Conheci outra artista de quatorze anos, a Malu, que desenha como Marc Chagall, sem saber. As pessoas das suas pinturas tem asas. Borboletas são feitas da matéria do corpo de uma mulher. Outra olha o céu pela janela envolta em um manto azul estrelado. Se ela me permitisse o atrevimento de dar nome a essa pintura, eu chamaria de Estrelejar. Merece uma moldura azul.

 

Há uma geração que estreleja no anseio de um mundo novo. O papel das artes em tempos de massacre nunca foi tão necessário. Vivemos massacres no plural, de diversas ordens e precisamos escapar deles.

 

Precisamos olhar para as forças contrárias com a coragem do enfrentamento. Uma das maiores asneiras que qualquer gestor pode dizer é chamar o investimento em arte de desperdício. Alguém que é capaz de falar isso nunca foi arrebatado por um poema, uma música, um quadro. Não sabe o que é ver a vida transformada por um livro. Nunca esteve diante de uma orquestra, de um músico solitário que transforma o tempo em dom e o dom em alegria.

 

Prefiro acreditar que estamos movimentando as coisas para o bem. São movimentos dolorosos, sim. Vamos tirar o olhar para as grandes corporações, grandes somas de dinheiro, grandes oportunidades. Chegou o momento de enxergar os olhos dos jovens, formar pequenos grupos, incentivar quem está ao lado e criar, através da arte, uma nova perspectiva de mundo.

 

Louvo a Fundação Casa Grande, o Grupo Bagaceira, a Editora Moinhos, a Livraria Lamarca, o Suplemento Pernambuco, a Todos os Poemas, os alunos do ICA-UFC, o Coletivo Delirantes, os meus alunos do Ateliê de Narrativas, as bordadeiras literárias da Casa Bendita, as pessoas que estão juntas, em grupos, buscando fazer o pouco que conseguem e que é tanto! Louvo a quem tem esperança, a quem faz o que pode e entrega todo o coração a um sonho.

 

Louvo ao leitor que mandou um e-mail semana passada dizendo que minha crônica sobre o Jardineiro do Convento tocou até o seu coração de pedra. Pois se fiz mesmo isso, caro leitor, já termino o ano feliz. Uma das missões da palavra é chegar nos recônditos mais difíceis. Se eu entrei no seu coração, louvado seja, mas não acredito em corações de pedra. Acredito mesmo no tempo e nas pessoas. Sobretudo, acredito no amor.

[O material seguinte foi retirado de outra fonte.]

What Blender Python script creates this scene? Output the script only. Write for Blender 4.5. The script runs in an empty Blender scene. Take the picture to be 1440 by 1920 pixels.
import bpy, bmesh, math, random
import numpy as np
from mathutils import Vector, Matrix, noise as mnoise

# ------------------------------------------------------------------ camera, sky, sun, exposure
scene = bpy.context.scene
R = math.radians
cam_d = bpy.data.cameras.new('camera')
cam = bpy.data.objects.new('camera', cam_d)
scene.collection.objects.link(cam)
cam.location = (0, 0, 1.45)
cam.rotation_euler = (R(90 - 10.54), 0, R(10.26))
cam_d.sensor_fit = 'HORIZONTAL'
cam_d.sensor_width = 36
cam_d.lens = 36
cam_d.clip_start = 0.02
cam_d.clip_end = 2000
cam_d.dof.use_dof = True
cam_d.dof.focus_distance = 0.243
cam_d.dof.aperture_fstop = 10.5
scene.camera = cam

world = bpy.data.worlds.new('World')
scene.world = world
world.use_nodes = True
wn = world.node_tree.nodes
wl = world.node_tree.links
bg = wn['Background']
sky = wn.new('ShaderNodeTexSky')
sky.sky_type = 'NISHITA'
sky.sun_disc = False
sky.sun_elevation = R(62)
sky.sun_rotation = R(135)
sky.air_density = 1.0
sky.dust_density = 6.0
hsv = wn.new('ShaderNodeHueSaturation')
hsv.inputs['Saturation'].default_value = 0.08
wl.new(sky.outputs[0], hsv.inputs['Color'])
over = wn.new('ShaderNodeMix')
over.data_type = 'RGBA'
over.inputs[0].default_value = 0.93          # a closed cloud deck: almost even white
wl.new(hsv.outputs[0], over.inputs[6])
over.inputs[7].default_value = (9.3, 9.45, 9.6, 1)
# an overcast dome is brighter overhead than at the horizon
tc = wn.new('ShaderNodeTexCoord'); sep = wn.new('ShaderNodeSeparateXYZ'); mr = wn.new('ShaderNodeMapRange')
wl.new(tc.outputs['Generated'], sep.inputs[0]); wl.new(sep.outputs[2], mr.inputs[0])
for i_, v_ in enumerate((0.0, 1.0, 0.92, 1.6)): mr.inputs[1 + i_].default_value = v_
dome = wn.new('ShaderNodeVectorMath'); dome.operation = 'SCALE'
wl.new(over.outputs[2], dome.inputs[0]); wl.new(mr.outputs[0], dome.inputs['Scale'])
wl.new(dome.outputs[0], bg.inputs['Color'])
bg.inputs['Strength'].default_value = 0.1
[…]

Quando chega na hora certa, não tem pedra que resista.

 

A frase do Francisco Giani me fez lembrar Der Himmel über Berlin do Win Wenders, traduzido no Brasil como Asas do Desejo. Os pássaros e os anjos podem ir voando para onde a alma manda. Pois eu espero que você, que me lê agora, também encontre no Ano Novo o que te faz sentir crescer asas nas costas e te permita voar. E que seu coração esteja exatamente onde e com quem gostaria de estar. Vai ser um ano bom, sim. Vamos dar um jeito.